Gli operai sono scesi nei pozzi proprio per questo motivo.
«Certo. Dopo che l'Eni se l'è squagliata, il professor Paolo Savona cercò di privatizzarla ma la cosa non andò in porto. La gestione dell'ultimo decennio è stata particolarmente scandalosa».
Non è populismo d'accatto scendere nei pozzi come ha fatto un deputato?
«Non critico le scelte degli altri».
Benissimo, ma la domanda era un'altra.
«Allora dico che spero l'abbia fatto per altri motivi».
Quando parla di gestione scandalosa a chi si riferisce?
«A viale Trento, alle giunte regionali».
Che sono state, negli ultimi dieci anni, di destra e di sinistra.
«Lo so. In questo arco di tempo la miniera non ha praticamente funzionato: basti dire che ha prodotto 110mila tonnellate in un anno, nel 1998 ne faceva il triplo. La gestione è stata ignominiosamente clientelare».
Da parte di chi?
«Col centrodestra si è toccato il fondo, il centrosinistra non ha fatto granché meglio».
Chi si è distinto sul fronte clientelare?
«La Carbosulcis è stata appannaggio del Pdl. Le correnti del partito hanno litigato di volta in volta su chi doveva diventare presidente».
Adesso la miniera è in coma controllato.
«In attesa che si prenda una decisione. Servono processi tecnologici in grado di garantire un'energia pulita».

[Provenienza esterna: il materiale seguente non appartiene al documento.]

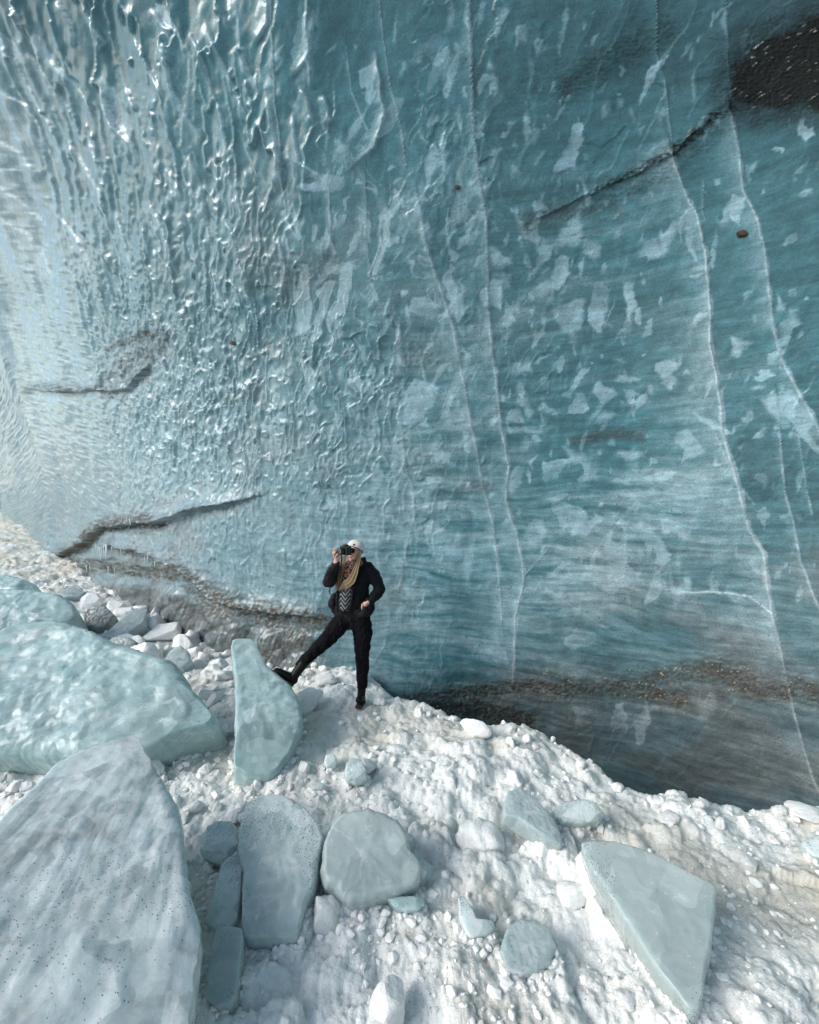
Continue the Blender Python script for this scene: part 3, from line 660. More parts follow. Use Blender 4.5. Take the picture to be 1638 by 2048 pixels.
# ------------------------------------------------------------------ big blocks: outline traced in a plane that has its own place and tilt
OUTL = []
def block(name, outline, anchor, normal, thick, mat, label, cat='ice block', group=None, p=3.2, seed=0, rough=.02, nfac=6, fac=.5, base_depth=None, front=.35, dz=0.0, NA=130, NR_=28, ridge=(0, 0), jag=.032):
    OUTL.append(outline); rg = np.random.default_rng(seed)
    A = on_ground(*anchor) if base_depth is None else at_px(anchor[0], anchor[1], base_depth)
    A = A + np.array([0, 0, dz])
    n = np.array(normal, float); n /= np.linalg.norm(n)
    e1 = np.cross([0, 0, 1.0], n); e1 = -e1/np.linalg.norm(e1)
    if e1[0] < 0: e1 = -e1
    e2 = np.cross(n, e1); e2 = e2 if e2[2] > 0 else -e2
    eye = np.array([0, 0, EYE]); S = []
    for (a, b) in outline:
        r = np.array([(a-CX)/F, 1, (CY-b)/F]); k = ((A-eye)@n)/(r@n)
        q = eye+r*k-A; S.append((q@e1, q@e2))
    S = np.array(S)
    # centre: area centroid
    x, y = S[:, 0], S[:, 1]; x2, y2 = np.roll(x, -1), np.roll(y, -1); cr2 = x*y2-x2*y; ar = cr2.sum()
    c = np.array([((x+x2)*cr2).sum(), ((y+y2)*cr2).sum()])/(3*ar)
    ang = np.linspace(0, 2*math.pi, NA, endpoint=False); rad = np.zeros(NA)
    for i, th in enumerate(ang):
        d = np.array([math.cos(th), math.sin(th)]); best = 0
        for j in range(len(S)):
            a0 = S[j]-c; e = S[(j+1) % len(S)]-S[j]
            den = d[0]*e[1]-d[1]*e[0]
            if abs(den) < 1e-9: continue
            t_ = (a0[0]*e[1]-a0[1]*e[0])/den; s_ = (a0[0]*d[1]-a0[1]*d[0])/den
            if t_ > 0 and -1e-6 <= s_ <= 1+1e-6: best = max(best, t_)
        rad[i] = best
    rad = rad*(1+.022*vn(np.arange(NA)*.55, np.zeros(NA)+seed, seed)+.012*vn(np.arange(NA)*1.3, np.zeros(NA)+seed, seed+1))
    kn = rg.integers(22, 34); rad = rad*(1+np.interp(np.arange(NA), np.linspace(0, NA, kn+1), np.r_[(kv := rg.uniform(-jag, jag, kn)), kv[0]]))
    size = math.sqrt(abs(ar)/2)
    rows = []
    rho = 1-(1-np.linspace(0, 1, NR_))**1.5
    nf = nfac*2+5; rr0 = np.sqrt(rg.uniform(0.02, 1.9, nf)); aa0 = rg.uniform(0, 6.28, nf)
    fp = np.stack([rr0*np.cos(aa0), rr0*np.sin(aa0)], 1); fj = rg.normal(0, .045, nf)*fac*2
    def shell(side):
        out = []
        for q in (rho if side > 0 else rho[::-1][1:]):
            sx = c[0]+rad*q*np.cos(ang); sy = c[1]+rad*q*np.sin(ang)
            pp = p*2.2; h = np.power(np.clip(1-q**pp, 0, 1), 1/pp)*np.ones(NA)
            ux = (sx-c[0])/size; uy = (sy-c[1])/size
            if side > 0:
                s_f = fac*.62; cap = np.full(NA, 9.0)
                for (fx0, fy0), jj in zip(fp, fj):
                    cap = np.minimum(cap, 1.0+jj-s_f*(fx0*fx0+fy0*fy0)-2*s_f*((ux-fx0)*fx0+(uy-fy0)*fy0))
                h = np.minimum(h, np.clip(cap, .12, 2)) if q < .97 else h*np.clip(cap, .12, 1)
                h = np.where(q >= .999, 0, h)
                hd = h*thick*front
            else:
                hd = -h*thick*(1-front)
            gx = ux*math.cos(ridge[0])+uy*math.sin(ridge[0]); gy = -ux*math.sin(ridge[0])+uy*math.cos(ridge[0])
            f1_, _, ch_, ox_, oy_ = voro(ux*1.5+seed+.4*fbm(ux*2, uy*2, 2, seed), uy*1.9+side*3, 900+seed)
            f12, _, _, _, _ = voro(ux*4.5+seed+.5*fbm(ux*3, uy*3, 2, seed+5), uy*4.5+side*3, 960+seed)
            nz = rough*size*(.7*fbm(ux*1.6+seed, uy*1.6+side*3, 3, 900+seed)+.7*np.minimum(f1_, .9)**2+.5*fbm(ux*9, uy*9, 3, 931+seed) + .35*np.minimum(f12, .9)**2) + ridge[1]*size*fbm(gx*1.1, gy*6+.6*fbm(gx, gy, 2, 3), 5, 940+seed, .6)
            w_ = np.clip((1-q)*6, 0, 1)
            hd = hd + nz*w_
            out.append(A+e1*sx[:, None]+e2*sy[:, None]+n*hd[:, None])
        return out
    rings = shell(1)+shell(-1)
    V = np.array(rings)
    org = A+e1*c[0]+e2*c[1]
    o = mesh_np(name, (V-org).reshape(-1, 3), grid_faces(len(rings), NA, wrap=True), mat)
    bm = bmesh.new(); bm.from_mesh(o.data); bmesh.ops.remove_doubles(bm, verts=bm.verts, dist=1e-5); bmesh.ops.recalc_face_normals(bm, faces=bm.faces)
    for f_ in bm.faces: f_.smooth = True
    bm.to_mesh(o.data); bm.free()
    o.location = org
    tag(o, label, cat, group)
    return o

block('ice_boulder', [(-60,1330),(0,1308),(30,1285),(60,1275),(95,1272),(128,1266),(150,1272),(185,1284),(215,1296),(260,1318),(305,1330),(330,1340),(365,1352),(378,1372),(388,1392),(410,1420),(440,1450),(446,1462),(436,1475),(400,1487),(360,1508),(320,1530),(260,1541),(180,1548),(90,1545),(0,1540),(-70,1540)],
      (200,1552), (.05,-.62,.80), 1.0, ICE_TEAL, 'huge teal ice boulder with grit specks and frosted top, left of the upright slab', 'ice boulder', seed=5, p=3.4, rough=.030, nfac=7, fac=.45, front=.30, dz=-.02, NA=220, NR_=70, ridge=(.3, .012), jag=.012)
block('ice_slab', [(459,1292),(480,1287),(500,1288),(513,1296),(515,1312),(526,1332),(538,1351),(560,1370),(584,1394),(600,1425),(606,1460),(596,1495),(580,1530),(560,1560),(540,1576),(515,1577),(490,1572),(466,1560),(470,1500),(472,1440),(470,1380),(463,1320)],
      (520,1580), (.12,-.42,.86), .34, ICE_TEAL, 'upright pale teal ice slab with the raised boot resting on its edge', 'ice slab', seed=8, p=4.5, rough=.030, nfac=5, fac=.5, front=.45, dz=-.02)
block('ice_boulder', [(-40,1205),(0,1202),(40,1204),(75,1206),(110,1210),(140,1214),(158,1226),(166,1246),(168,1262),(140,1272),(100,1270),(60,1285),(20,1290),(-40,1290)],
      (90,1300), (.1,-.6,.8), .9, ICE_TEAL, 'low teal ice boulder at the left edge, behind the huge teal boulder', 'ice boulder', seed=12, p=2.8, rough=.035, nfac=6, fac=.5, front=.4, dz=-.05)
block('ice_boulder', [(-30,1172),(0,1168),(30,1172),(60,1180),(86,1190),(96,1203),(60,1210),(0,1208),(-30,1208)],
      (40,1222), (.1,-.6,.8), .9, ICE_TEAL, 'smaller farthest teal ice boulder peeking over the low one at the left edge', 'ice boulder', seed=13, p=2.6, rough=.03, front=.4, dz=.0)
block('ice_slab', [(268,1527),(276,1540),(284,1570),(300,1605),(330,1660),(352,1700),(360,1760),(368,1830),(376,1890),(392,1940),(396,1990),(384,2060),(370,2200),(200,2240),(-160,2240),(-190,1980),(-60,1800),(20,1700),(75,1640),(110,1590),(160,1560),(220,1540)],
      (150,1800), (.20,-.22,1.0), .62, ICE_CLOUD, 'large cloudy grey slab with silt streaks filling the bottom left corner', 'ice slab', seed=21, p=7, rough=.013, nfac=9, fac=.62, base_depth=1.93, front=.48, NA=240, NR_=80, ridge=(1.05, .013), jag=.010)
block('ice_slab', [(498,1618),(530,1606),(565,1606),(600,1620),(625,1645),(642,1668),(650,1695),(640,1740),(632,1790),(612,1835),(600,1880),(598,1898),(560,1900),(520,1900),(492,1898),(486,1870),(488,1820),(490,1760),(478,1712),(486,1670),(490,1640)],
      (545,1905), (.0,-.42,.9), .22, ICE_CLEAR, 'glassy clear ice slab with a band of black grit, left of the dome-shaped block', 'ice slab', seed=24, p=5, rough=.045, nfac=5, fac=.5, front=.5, dz=.0)
block('ice_block', [(420,1660),(440,1650),(466,1648),(478,1665),(484,1700),(470,1725),(448,1738),(418,1728),(404,1712),(410,1690)],
      (445,1745), (-.1,-.5,.85), .18, ICE_CLEAR, 'small translucent ice lump left of the glassy slab with grit', seed=25, p=3.5, rough=.05)
block('ice_block', [(446,1740),(480,1705),(490,1740),(486,1800),(480,1850),(462,1872),(430,1866),(415,1850),(432,1800)],
      (455,1878), (-.1,-.45,.9), .16, ICE_CLEAR, 'dark greenish ice wedge between the cloudy slab and the glassy slab', seed=26, p=4, rough=.04)
block('ice_block', [(436,1866),(470,1862),(487,1868),(486,1910),(482,1955),(474,2000),(462,2022),(436,2026),(415,2014),(418,1960),(426,1905)],
      (448,2030), (.0,-.3,.95), .15, ICE_PALE, 'narrow pale brick-shaped ice block standing at the foot of the glassy slab', seed=27, p=7, rough=.02, nfac=3)
block('ice_block', [(690,1642),(712,1635),(740,1634),(770,1640),(795,1656),(812,1680),(820,1712),(836,1735),(845,1760),(836,1785),(800,1800),(765,1806),(730,1820),(700,1822),(668,1800),(648,1790),(640,1760),(645,1710),(655,1680),(672,1655)],
      (745,1826), (.05,-.55,.85), .30, ICE_SPECK, 'dome-shaped pale teal ice block peppered with black grit, amid the foreground rubble', seed=31, p=3.6, rough=.018, nfac=4, fac=.35, front=.45)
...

Non è meglio farla finita?
«Alla luce della nuova legislazione europea, i dirigenti Carbosulcis dicono di poter arrivare all'equilibrio economico producendo 700mila tonnellate. Dimostrino di poter raggiungere questo obiettivo».
Altrimenti?
«Altrimenti sarà stata un'altra stagione di parole in libertà sulla pelle degli operai».
Ottimista?
«Non eccessivamente. Questa è davvero l'ultima possibilità».